Measurement and Analysis: Develop and sustain a measurement capability (defined goals and measures) used to support management information needs.
Project Planning: Establish and maintain plans (tasks, estimates, stakeholders, risks and resources) for project work.
Project Monitoring and Control: Understanding each project’s progress so that appropriate corrective actions can be taken when performance deviates significantly from the plan.
Process and Product Quality Assurance: Provide staff and management with objective insight into process execution and associated work products to find mistakes early.
Requirements Management: Define requirement baselines for a project. Manage changes so that technical and resource impacts are assessed. Trace requirements to related downstream work products so that test coverage of requirements can be performed and the impact of requirements changes is assessed with more accuracy.
Supplier Agreement Management: Manage the acquisition of products and services from suppliers. This Process Area can be declared Not Applicable (after discussion with the appraiser) if there are no custom, risky, or integrated suppliers.
Summary of Maturity Level 3 Process Areas
Requirements Development: Elicit requirements, develop requirements from the information gathered, and analyze requirements for ambiguities and errors.
Technical Solution: Select among design alternatives, perform design activities and implement the design.
Product Integration: Plan and execute integration testing of components as they are completed, or when all components are complete. Check that interfaces are correct before spending time in system testing. Communicate interface changes to impacted areas.

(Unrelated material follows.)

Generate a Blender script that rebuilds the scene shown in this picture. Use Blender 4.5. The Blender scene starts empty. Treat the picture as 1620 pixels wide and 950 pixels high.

Verification: Perform peer-reviews on selected documents and code to find errors early and quickly. Plan and execute component level testing and analyze the results (e.g., defect density, defect pass rate, defect escape rate or root cause).
Validation: Plan and execute testing focused on the end-user’s environment and needs. Analyze the results (e.g., defect density, pass rate, escape rate or root cause).
Organizational Process Focus: Coordinate all improvements. Take what is learned at the team level and organize and deploy this information across the organization. The result is that all teams improve faster from the positive and negative lessons of others.
Organizational Process Definition: Organize best practices and historical data into a usable library.
Organizational Training: Assess, prioritize and deploy training across the organization, including domain-specific, technology and process skills needed to reduce errors and improve team efficiency.
Integrated Project Management: Perform project planning using company defined best practices and tailoring guidelines. Use organizational historical data for estimation. Identify dependencies and stakeholders for coordination, and comprehend this information into a master schedule or overall project plan. As project work progresses, coordinate all key stakeholders. Use thresholds to trigger corrective action (such as schedule and effort deviation metrics).
Risk Management: Assess and prioritize project risks and develop mitigation actions for the highest priority ones. Start by considering a predefined list of common risks and use a method for setting priorities.
Decision Analysis and Resolution: For key decisions, systematically select from alternative options using criteria, prioritization and an evaluation method.